• Dataset extract:
______________________________
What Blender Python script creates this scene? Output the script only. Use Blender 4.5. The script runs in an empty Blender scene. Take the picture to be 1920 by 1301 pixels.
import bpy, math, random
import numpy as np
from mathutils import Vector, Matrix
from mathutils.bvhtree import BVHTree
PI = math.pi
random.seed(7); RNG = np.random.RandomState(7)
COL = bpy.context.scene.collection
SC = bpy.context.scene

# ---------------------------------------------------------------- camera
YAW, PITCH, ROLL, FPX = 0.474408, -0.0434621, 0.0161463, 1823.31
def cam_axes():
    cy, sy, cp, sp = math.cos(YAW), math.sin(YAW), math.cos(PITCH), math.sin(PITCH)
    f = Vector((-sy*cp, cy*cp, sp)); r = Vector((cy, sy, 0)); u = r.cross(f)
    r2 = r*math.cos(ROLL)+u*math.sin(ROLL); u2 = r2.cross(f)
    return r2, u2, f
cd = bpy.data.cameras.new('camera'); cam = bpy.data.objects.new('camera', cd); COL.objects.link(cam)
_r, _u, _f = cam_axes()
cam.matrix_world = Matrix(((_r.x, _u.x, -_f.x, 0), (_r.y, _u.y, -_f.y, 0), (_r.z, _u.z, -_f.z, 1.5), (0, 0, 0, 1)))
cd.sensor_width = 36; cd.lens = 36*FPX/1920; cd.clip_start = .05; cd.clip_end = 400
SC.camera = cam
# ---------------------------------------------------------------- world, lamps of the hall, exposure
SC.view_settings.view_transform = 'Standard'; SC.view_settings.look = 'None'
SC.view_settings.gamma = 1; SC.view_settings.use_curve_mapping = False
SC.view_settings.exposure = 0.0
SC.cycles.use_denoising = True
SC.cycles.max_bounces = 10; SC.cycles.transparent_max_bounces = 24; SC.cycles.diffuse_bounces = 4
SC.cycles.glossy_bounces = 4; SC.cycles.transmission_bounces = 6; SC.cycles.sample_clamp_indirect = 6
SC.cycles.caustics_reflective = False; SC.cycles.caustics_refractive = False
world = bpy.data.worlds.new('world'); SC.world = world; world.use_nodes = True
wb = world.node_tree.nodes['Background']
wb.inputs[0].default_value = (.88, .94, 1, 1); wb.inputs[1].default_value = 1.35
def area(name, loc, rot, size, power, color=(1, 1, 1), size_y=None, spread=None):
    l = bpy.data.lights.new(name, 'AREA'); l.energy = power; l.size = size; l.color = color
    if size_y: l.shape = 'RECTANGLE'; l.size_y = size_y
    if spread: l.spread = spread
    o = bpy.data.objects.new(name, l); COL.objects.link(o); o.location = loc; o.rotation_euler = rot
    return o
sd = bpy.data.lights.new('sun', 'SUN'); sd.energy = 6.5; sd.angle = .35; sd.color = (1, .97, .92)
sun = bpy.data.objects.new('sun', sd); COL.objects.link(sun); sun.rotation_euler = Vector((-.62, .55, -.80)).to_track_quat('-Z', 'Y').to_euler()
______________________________
• What you are asked to do: Produce the lines from the top of the listing through the "SC = bpy.context.scene" line exactly as they appear, with no additional output.

• Written answer:
What Blender Python script creates this scene? Output the script only. Use Blender 4.5. The script runs in an empty Blender scene. Take the picture to be 1920 by 1301 pixels.
import bpy, math, random
import numpy as np
from mathutils import Vector, Matrix
from mathutils.bvhtree import BVHTree
PI = math.pi
random.seed(7); RNG = np.random.RandomState(7)
COL = bpy.context.scene.collection
SC = bpy.context.scene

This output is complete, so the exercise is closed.